Keep every line where the word "parts" appears; drop the rest.

──────────

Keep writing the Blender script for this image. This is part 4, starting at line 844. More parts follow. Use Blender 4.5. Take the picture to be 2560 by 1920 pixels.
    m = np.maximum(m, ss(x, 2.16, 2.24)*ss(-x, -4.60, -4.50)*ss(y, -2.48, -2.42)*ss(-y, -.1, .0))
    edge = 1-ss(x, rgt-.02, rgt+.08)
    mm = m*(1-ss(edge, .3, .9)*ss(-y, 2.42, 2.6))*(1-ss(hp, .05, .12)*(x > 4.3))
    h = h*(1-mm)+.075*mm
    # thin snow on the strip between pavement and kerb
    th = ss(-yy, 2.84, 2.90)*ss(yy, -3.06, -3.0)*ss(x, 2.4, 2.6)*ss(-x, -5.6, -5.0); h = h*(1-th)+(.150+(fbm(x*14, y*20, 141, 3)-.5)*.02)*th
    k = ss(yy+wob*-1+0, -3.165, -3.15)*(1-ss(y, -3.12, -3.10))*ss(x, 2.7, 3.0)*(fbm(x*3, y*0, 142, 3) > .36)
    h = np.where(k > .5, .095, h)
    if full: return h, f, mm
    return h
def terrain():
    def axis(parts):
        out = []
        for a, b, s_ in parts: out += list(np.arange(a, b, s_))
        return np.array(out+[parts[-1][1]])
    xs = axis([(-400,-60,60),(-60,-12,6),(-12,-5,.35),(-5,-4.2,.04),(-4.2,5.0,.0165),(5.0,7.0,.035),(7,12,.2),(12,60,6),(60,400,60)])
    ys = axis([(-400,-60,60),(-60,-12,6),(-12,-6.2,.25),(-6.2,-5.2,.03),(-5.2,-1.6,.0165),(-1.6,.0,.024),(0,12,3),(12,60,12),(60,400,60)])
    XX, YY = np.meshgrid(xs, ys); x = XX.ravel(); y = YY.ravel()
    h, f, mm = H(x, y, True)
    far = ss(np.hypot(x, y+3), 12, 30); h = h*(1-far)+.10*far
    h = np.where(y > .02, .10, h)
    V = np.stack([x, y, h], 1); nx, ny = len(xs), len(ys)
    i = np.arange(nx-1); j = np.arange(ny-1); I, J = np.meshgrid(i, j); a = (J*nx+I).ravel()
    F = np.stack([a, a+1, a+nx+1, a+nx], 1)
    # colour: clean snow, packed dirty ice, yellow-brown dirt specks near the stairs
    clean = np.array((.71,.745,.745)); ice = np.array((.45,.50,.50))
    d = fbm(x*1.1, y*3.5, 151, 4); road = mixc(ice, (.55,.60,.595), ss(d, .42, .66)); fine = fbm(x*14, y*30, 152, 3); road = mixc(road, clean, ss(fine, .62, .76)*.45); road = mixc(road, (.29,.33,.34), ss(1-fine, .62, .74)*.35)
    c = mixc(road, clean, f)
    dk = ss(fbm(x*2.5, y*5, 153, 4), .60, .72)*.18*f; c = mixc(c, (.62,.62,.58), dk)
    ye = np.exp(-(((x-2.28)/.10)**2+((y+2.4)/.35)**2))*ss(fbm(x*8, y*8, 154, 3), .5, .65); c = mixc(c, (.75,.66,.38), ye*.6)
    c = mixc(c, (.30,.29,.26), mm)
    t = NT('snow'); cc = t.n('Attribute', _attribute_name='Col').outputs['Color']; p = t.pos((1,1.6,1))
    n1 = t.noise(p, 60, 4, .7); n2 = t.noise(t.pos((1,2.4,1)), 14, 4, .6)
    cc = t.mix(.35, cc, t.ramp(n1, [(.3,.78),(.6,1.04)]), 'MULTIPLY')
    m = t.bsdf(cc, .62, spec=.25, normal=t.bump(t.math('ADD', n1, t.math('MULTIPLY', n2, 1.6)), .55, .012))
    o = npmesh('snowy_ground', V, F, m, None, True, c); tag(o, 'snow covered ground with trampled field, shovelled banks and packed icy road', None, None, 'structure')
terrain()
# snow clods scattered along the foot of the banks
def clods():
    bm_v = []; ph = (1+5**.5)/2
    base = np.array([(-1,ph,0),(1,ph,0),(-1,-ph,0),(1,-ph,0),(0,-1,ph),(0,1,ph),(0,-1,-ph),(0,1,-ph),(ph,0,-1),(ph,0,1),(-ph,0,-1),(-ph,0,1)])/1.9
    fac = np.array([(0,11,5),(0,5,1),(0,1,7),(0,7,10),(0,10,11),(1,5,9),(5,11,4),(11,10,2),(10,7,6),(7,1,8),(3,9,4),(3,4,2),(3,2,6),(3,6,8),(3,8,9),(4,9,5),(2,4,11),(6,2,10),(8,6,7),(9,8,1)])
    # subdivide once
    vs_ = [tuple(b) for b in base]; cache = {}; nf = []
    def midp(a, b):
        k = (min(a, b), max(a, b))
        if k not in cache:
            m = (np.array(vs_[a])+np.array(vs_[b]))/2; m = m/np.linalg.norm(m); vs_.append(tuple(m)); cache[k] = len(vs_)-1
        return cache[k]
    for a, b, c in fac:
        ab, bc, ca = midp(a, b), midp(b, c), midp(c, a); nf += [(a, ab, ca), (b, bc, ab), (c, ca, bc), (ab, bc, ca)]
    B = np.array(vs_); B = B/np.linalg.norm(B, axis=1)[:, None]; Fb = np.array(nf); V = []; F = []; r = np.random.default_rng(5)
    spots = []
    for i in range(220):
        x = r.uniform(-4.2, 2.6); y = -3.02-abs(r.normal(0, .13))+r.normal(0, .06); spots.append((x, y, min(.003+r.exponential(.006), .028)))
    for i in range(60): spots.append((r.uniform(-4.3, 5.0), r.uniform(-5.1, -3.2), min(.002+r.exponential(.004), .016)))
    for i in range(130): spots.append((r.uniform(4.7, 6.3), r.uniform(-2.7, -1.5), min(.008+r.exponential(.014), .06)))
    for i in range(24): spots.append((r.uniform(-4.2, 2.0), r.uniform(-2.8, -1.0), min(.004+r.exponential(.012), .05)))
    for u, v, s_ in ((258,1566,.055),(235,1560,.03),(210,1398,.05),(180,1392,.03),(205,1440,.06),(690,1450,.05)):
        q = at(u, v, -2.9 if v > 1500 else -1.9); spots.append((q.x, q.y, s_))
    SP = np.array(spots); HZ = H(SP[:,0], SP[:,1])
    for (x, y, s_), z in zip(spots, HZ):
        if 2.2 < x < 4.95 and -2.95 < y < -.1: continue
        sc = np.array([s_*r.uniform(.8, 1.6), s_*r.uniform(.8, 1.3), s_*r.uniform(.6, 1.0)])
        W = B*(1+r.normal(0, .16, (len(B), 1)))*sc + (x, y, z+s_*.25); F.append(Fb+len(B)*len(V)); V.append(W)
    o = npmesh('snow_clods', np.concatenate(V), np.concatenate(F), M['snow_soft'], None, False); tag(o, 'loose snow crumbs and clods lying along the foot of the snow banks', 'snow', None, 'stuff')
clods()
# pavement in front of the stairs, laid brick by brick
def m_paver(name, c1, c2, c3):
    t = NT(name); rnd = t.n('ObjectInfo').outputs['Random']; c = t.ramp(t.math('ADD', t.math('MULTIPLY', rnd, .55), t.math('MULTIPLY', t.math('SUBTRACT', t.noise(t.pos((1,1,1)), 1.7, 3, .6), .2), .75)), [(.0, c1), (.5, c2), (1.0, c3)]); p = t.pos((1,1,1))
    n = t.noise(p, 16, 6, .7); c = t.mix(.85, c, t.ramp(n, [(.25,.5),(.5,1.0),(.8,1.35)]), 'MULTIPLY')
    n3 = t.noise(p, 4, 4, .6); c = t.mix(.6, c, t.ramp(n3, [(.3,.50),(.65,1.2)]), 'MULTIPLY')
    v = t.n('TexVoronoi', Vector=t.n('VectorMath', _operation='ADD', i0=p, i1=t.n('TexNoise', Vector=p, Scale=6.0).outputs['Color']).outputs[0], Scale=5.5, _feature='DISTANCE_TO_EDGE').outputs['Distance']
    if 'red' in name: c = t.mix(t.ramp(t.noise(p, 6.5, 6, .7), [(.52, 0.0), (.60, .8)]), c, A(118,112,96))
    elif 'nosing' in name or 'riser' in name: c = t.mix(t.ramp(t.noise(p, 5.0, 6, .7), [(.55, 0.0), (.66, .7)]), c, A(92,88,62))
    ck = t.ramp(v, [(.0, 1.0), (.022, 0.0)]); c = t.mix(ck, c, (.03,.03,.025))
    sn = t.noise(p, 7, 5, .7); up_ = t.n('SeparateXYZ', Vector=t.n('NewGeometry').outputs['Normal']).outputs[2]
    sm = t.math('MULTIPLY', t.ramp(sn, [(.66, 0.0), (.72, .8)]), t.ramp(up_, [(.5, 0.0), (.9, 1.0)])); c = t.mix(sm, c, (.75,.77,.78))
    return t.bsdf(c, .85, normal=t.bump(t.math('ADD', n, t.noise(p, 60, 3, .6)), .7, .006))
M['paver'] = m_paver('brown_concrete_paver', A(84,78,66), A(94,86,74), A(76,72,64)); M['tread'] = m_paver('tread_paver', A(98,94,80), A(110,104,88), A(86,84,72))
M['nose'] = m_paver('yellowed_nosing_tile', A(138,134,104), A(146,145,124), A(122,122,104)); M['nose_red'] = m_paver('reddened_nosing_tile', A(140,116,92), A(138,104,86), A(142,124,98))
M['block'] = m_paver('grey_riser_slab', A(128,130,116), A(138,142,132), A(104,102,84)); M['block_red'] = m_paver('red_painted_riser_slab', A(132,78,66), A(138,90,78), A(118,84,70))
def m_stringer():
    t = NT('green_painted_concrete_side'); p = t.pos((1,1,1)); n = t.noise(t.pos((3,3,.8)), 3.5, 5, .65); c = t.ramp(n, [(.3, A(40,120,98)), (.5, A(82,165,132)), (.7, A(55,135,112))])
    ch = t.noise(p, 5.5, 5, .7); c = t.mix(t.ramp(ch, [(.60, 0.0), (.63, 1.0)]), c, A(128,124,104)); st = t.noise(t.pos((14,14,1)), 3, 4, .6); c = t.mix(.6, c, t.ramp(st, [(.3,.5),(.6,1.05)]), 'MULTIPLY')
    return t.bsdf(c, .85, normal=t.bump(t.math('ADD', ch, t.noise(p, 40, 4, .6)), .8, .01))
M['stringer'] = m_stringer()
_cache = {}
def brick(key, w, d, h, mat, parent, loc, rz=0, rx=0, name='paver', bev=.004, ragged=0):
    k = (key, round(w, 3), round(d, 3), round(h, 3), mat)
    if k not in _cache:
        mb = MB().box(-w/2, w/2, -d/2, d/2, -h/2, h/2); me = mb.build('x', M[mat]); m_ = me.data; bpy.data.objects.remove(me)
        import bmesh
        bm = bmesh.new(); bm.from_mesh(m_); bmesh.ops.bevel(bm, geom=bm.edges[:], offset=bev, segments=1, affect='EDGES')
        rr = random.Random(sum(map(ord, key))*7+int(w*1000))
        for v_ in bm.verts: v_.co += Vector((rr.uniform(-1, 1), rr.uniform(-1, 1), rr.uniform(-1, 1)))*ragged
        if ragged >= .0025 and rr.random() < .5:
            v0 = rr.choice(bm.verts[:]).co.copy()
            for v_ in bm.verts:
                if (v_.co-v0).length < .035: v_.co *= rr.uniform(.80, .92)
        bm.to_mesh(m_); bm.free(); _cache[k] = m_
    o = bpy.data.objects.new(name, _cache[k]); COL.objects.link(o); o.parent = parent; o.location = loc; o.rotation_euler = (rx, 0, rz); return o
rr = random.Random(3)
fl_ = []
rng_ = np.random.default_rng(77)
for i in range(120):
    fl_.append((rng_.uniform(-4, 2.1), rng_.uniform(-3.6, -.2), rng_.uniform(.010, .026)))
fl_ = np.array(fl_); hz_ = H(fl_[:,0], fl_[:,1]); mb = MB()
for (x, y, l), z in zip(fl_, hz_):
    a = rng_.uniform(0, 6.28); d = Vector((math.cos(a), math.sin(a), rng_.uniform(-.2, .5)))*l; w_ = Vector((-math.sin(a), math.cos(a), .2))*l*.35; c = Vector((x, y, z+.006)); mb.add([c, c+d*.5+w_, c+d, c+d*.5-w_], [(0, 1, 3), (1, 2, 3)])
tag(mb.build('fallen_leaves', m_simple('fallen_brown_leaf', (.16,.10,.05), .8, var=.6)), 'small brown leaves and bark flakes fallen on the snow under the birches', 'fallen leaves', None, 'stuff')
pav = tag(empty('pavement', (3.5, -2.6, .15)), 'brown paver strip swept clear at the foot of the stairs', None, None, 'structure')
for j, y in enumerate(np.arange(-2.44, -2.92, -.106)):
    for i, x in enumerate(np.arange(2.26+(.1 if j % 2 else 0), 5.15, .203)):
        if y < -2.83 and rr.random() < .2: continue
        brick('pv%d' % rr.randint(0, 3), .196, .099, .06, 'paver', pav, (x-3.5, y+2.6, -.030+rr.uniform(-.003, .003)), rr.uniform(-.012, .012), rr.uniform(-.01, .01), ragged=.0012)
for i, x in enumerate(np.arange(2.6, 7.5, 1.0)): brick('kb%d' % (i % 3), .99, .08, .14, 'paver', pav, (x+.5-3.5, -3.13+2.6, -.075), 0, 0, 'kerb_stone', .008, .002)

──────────

__Answer to this task__.
Keep writing the Blender script for this image. This is part 4, starting at line 844. More parts follow. Use Blender 4.5. Take the picture to be 2560 by 1920 pixels.
    def axis(parts):
        for a, b, s_ in parts: out += list(np.arange(a, b, s_))
        return np.array(out+[parts[-1][1]])